O fim do diálogo é precisamente consagrado a explicar o sentido oculto das práticas dos sufis: o concerto espiritual (sama, § 15), a dança mística (§ 16 ss.). Sohravardi parece ter sido particularmente sensível e atento, já foi dito, aos efeitos da experiência musical. Esta marca essencialmente para ele o encontro com o outro mundo, o mundo suprassensível (cf. n. 29-30). No ápice desta experiência, já não é a orelha exterior que escuta, mas a alma em si mesma. Lembrar-se-á das alusões do tratado precedente (Tratado XI, n. 28) aos sentidos espirituais, sentidos do suprassensível: a vista interior, a audição interior, etc. É a esta audição transfigurada que a experiência musical de Sohravardi leva. Ele encontra, neste ponto, a experiência do grande emotivo que foi Shaykh Ruzbehan Baqli Shirazi. O autor lembrou em nota um dos textos mais marcantes deste (cf. n. 31).

Finalmente, toda a parte final do diálogo (§ 20) contém um severo aviso sobre essas práticas. O aviso se aplica a todos os pseudomísticos, aos da época, como àqueles que proliferam em nossos dias. Não basta vestir-se de roupas azuis (cf. n. 43) para se tornar um sufi. Não basta pôr-se a dançar para encontrar o êxtase. Na verdade, é tudo o inverso. O shaykh nos avisa disso: "É a dança que é o produto do estado interior da alma; não é o estado interior da alma que é o produto da dança." Em outras palavras, música e dança são os meios de expressão do êxtase interior do homem; eles não são meios para adquirir o êxtase interior. Se se pretende escravizá-los a esse fim, comete-se então a falsificação e a impostura do que um mestre cabalista denomina muito justamente o êxtase "provocado". Este é descrito "como um esforço consciente para chegar a um estado extático para fins pessoais: não se entrega à contemplação a não ser para provocar o êxtase; o que deveria ter sido um efeito secundário, torna-se o objetivo principal. Se assalta a cidadela do êxtase".

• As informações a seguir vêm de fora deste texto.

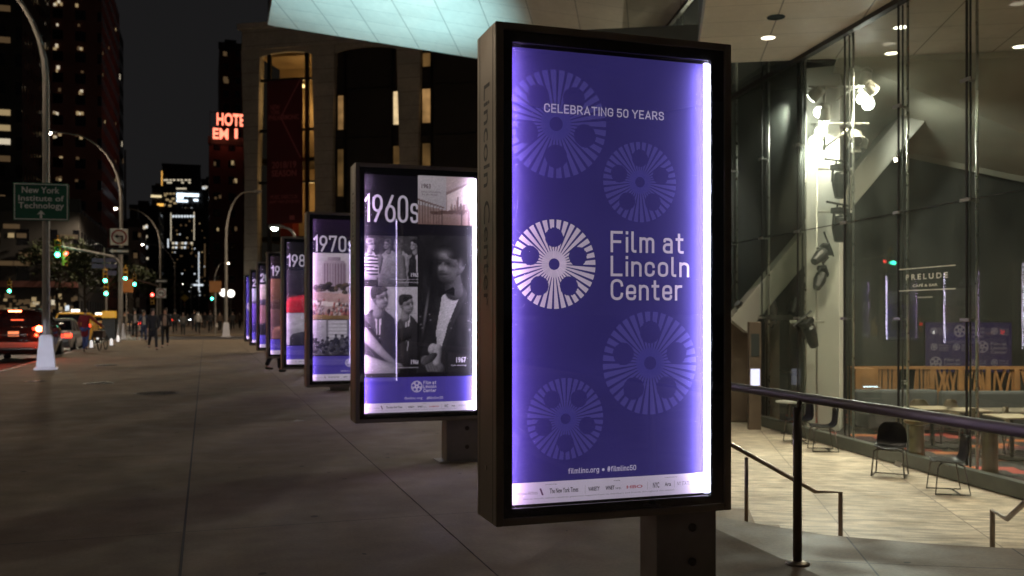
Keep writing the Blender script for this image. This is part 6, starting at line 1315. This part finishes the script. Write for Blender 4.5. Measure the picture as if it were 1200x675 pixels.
p = lowp(926, 508); t = thing('side_table', 'small white side table behind the far black chairs', 'side table', p); b = MB(); b.lathe([(.30, .66), (.30, .69)], 20); b.build('table_top', mat('white_top', (.62, .62, .58), .4), t); b = MB(); b.tube([(0, 0, .01), (0, 0, .66)], .03, 8); b.lathe([(.2, 0), (.2, .015)], 16); b.build('leg', M_wire, t)
# lattice screen
ls = thing('lattice_screen', 'long orange wood lattice screen of slats and branching bars', 'screen', (*at(1100, 21.2).xy, LOW+.03), rz=-YAW)
M_wood = mat('orange_wood', (.31, .155, .06), .5, noise=(3, .3)); x0, x1 = (994-1100)/FPX*21.2, (1290-1100)/FPX*21.2; rg = random.Random(4)
npan = 9; wd = (x1-x0)/npan
for i in range(npan):
    b = MB(); a, c = x0+i*wd, x0+(i+1)*wd; zb_, zt_ = .02, 1.32
    b.span(a, a+.05, 0, .06, zb_, zt_); b.span(c-.051, c-.001, 0, .06, zb_, zt_); b.span(a+.05, c-.05, 0, .06, zt_-.07, zt_); b.span(a+.05, c-.05, 0, .06, zb_, zb_+.06)
    dense = i in (0, 1, 2)
    k = 7 if dense else 6
    for j in range(k):
        u = a+.05+(wd-.1)*(j+.5)/k; 
        if dense: b.bar((u+rg.uniform(-.01, .01), .032, zb_+.06), (u+rg.uniform(-.02, .02), .032, zt_-.07), .044, .035)
        else:
            v = u+rg.choice((-1, 1))*rg.uniform(.03, .13); v = min(max(v, a+.07), c-.07); zm = rg.uniform(.5, .85)
            b.bar((u, .03+.004*j, zb_+.06), (v, .03+.004*j, zm), .04, .03); b.bar((v, .032+.004*j, zm-.01), (min(max(u+rg.uniform(-.12, .12), a+.07), c-.07), .032+.004*j, zt_-.07), .04, .03)
            if j % 2: b.bar((v, .034+.004*j, zm), (min(max(v+rg.choice((-.14, .14)), a+.07), c-.07), .034+.004*j, zt_-.07), .035, .025)
    b.build('lattice_panel', M_wood, ls)
b = MB(); b.span(x0, x0+.42, -.45, -.01, 0, 1.30); b.build('end_cabinet', M_wood, ls, bevel=.01)
# backdrop with repeated emblem
bd = thing('step_backdrop', 'dark purple backdrop with rows of pale film reel emblems behind the lattice', 'backdrop', (*at(1135, 22.4).xy, LOW+.03), rz=-YAW)
bw, bz0, bz1 = 101/FPX*22.4, hz(436, 22.4)-LOW-.03, hz(378, 22.4)-LOW-.03
A = Art(0, w=bw); PD = (.030, .020, .075); RC = (.22, .19, .26); A.rect(0, 0, bw, bz1-bz0, PD, 0); hh = bz1-bz0
for r_, row in enumerate((((.10, 1), (.40, 1.7), (.80, 1)), ((.10, 1), (.36, 1), (.66, 1.7)), ((.12, 1.7), (.54, 1), (.80, 1)))):
    for fx_, sc in row:
        cx, cy = bw*fx_, hh*(.83-.32*r_); A.reel(cx, cy, .085*sc, RC, PD, n=24)
        for i, tx in enumerate(('Film at', 'Lincoln', 'Center')): A.text(tx, (cx+.12*sc, cy+(.038-.058*i-.018)*sc, cx+.34*sc, cy+(.038-.058*i+.026)*sc), [q*.75 for q in RC], .01)
mbd = art_mat('backdrop_print', .0); o = A.build('print', mbd, bd); o.location = (-bw/2, 0, bz0)
b = MB(); b.span(-bw/2-.02, bw/2+.02, .005, .04, bz0-.02, bz1+.02); b.build('panel', M_dark, bd)
b = MB()
for x_ in (-bw/2+.1, bw/2-.1): b.span(x_-.03, x_+.03, .045, .10, 0, bz1)
b.build('stand', M_dark, bd)
ms = thing('menu_sign', 'small leaning black menu board left of the purple backdrop', 'sign', (*at(1062, 20.4).xy, LOW+.03), rz=-YAW+.12)
b = MB(); b.slab([(-.24, 0, .62), (.14, 0, .62), (.24, .04, 1.30), (-.10, .04, 1.30)], (0, .03, 0)); b.tube([(-.05, .06, 0), (-.02, .06, .7)], .02, 6); b.lathe([(.2, 0), (.2, .02)], 14, (-.05, .06, 0)); b.build('board', M_blk, ms)
b = MB()
for z_, w_ in ((1.05, .18), (.99, .16), (.80, .2), (.75, .14)): b.box((-.02, .017-.0, z_), (w_, .003, .025), rx=0)
b.build('menu_lines', mat('menu_ink', (.35, .35, .33), .6), ms, loc=(0, -.006, 0))
# sofas, tables, tan chairs
M_sofa = mat('sofa_grey', (.075, .08, .085), .9, noise=(5, .15), bump=(90, .3)); M_cush = mat('seat_cushion', (.17, .15, .12), .9, noise=(6, .15)); M_top = mat('cafe_table_top', (.42, .36, .27), .35, noise=(5, .1))
def fl(px, z): p = at(px, z); return (p.x, p.y, LOW+.031)
for (pa, pb, z, lab) in ((1008, 1108, 20.0, 'dark grey banquette in front of the lattice screen, left section'), (1112, 1235, 19.6, 'dark grey banquette in front of the lattice screen, right section')):
    p = fl((pa+pb)/2, z); w_ = (pb-pa)/FPX*z; t = thing('banquette', lab, 'sofa', p, rz=-YAW)
    b = MB(); b.span(-w_/2, w_/2, .32, .55, .05, .86); b.build('backrest', M_sofa, t, bevel=.06); b = MB(); b.span(-w_/2, w_/2, -.42, .315, .08, .44); b.build('seat', M_sofa, t, bevel=.05)
    b = MB(); b.span(-w_/2+.05, w_/2-.05, -.45, .28, .445, .52); b.build('cushion', M_cush, t, bevel=.03)
tt = None
for px, z, lab in ((1093, 17.6, 'small square cafe table behind the sideways black chair'), (1132, 17.3, 'small square cafe table right of the mullion'), (1186, 16.2, 'small square cafe table nearest the right edge')):
    if tt is None:
        tt = thing('cafe_table', lab, 'table', fl(px, z), rz=-YAW, group='cafe tables in the lobby'); b = MB(); b.box((0, 0, .735), (.66, .66, .03)); b.build('table_top', M_top, tt, bevel=.006); b = MB(); b.tube([(0, 0, .02), (0, 0, .72)], .035, 8); b.build('leg', M_dark, tt); b = MB(); b.lathe([(.26, 0), (.26, .02), (.05, .04)], 18); b.build('foot', M_dark, tt)
    else: dup(tt, fl(px, z), -YAW+.1, lab)
ct = None
for px, z, rz_, lab in ((1082, 18.3, -.3, 'tan shell chair in the lobby, farthest left'), (1124, 18.3, .1, 'tan shell chair in the lobby, second from left'), (1154, 16.6, .3, 'tan shell chair in the lobby, nearer one in the middle'), (1194, 16.9, .6, 'tan shell chair in the lobby at the right edge'), (1066, 16.6, 2.4, 'tan shell chair in the lobby with its back to the glass')):
    if ct is None: ct = shell_chair(lab, fl(px, z), rz_, M_tan, 'tan shell chairs in the lobby')
    else: dup(ct, fl(px, z), rz_, lab)
for px, z, lab in ((1074, 15.6, 'bronze cylinder stool base left of the tables'), (1160, 14.9, 'bronze cylinder stool base near the right tables')):
    t = thing('drum_stool', lab, 'stool', fl(px, z)); b = MB(); b.lathe([(.13, 0), (.12, .03), (.12, .66), (.20, .70), (.20, .74)], 18); b.build('drum', mat('brass_drum', (.22, .17, .09), .35, .8, noise=(4, .2)), t, smooth=False)
# lettering on the glass
def gz(px, py):
    d = ray(px); t_ = (10.67-.157*10.06)/(d.x-.157*d.y); y = d.y*t_; return y, EYE+(367-py)/FPX*(t_*1.0)
dec = thing('glass_lettering', 'white cafe lettering between two thin lines applied to the glass wall', 'lettering', (GX(10), 10, 0))
dl = []
def dtx(s, px0, px1, py0, py1, bold=.012):
    ya, za = gz(px0, py1); yb, zb_ = gz(px1, py0); _, zb2 = gz(px0, py0); dl.append((s, (-ya, za, -yb, (zb_+zb2)/2), bold))
dtx('P R E L U D E', 1062, 1111, 320.5, 328.5, .02); dtx('CAFÉ & BAR', 1070, 1099, 332, 336.5, .015); dtx('reception', 1076, 1093, 347, 350, .01)
M_dec = mat('white_decal', (.75, .75, .68), .6)
text_obj('lettering', dl, lambda x, z: (GX(-x)-GX(10)-.006, -x-10, z), M_dec, dec)
b = MB()
for py_ in (316, 341):
    ya, za = gz(1054, py_); yb, zb_ = gz(1120, py_-3); b.bar((GX(ya)-GX(10)-.006, ya-10, za), (GX(yb)-GX(10)-.006, yb-10, za+.0), .004, .014)
b.build('rule', M_dec, dec)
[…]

E é a este assalto que se entregam todos os pseudomísticos que proliferam em nossos dias, recorrendo a todos os meios, incluindo drogas de toda espécie. Mais grave ainda, sábios, homens de laboratório, fizeram pesquisas (com o apoio de eletroencefalogramas) para mostrar que esses pseudomísticos com êxtases "provocados" chegavam aos mesmos resultados que os místicos autênticos. Eles concedem, certamente, que estes últimos chegam ao resultado sem empregar os meios usados por seus duvidosos emuladores. Eles esquecem apenas uma coisa: é que, precisamente, os místicos autênticos não estão em busca desses efeitos. Esses efeitos nunca foram seu objetivo. Que esta Epístola de Sohravardi possa lembrar a todos os pseudomísticos e pseudoesoteristas que não se assalta a "cidadela do êxtase".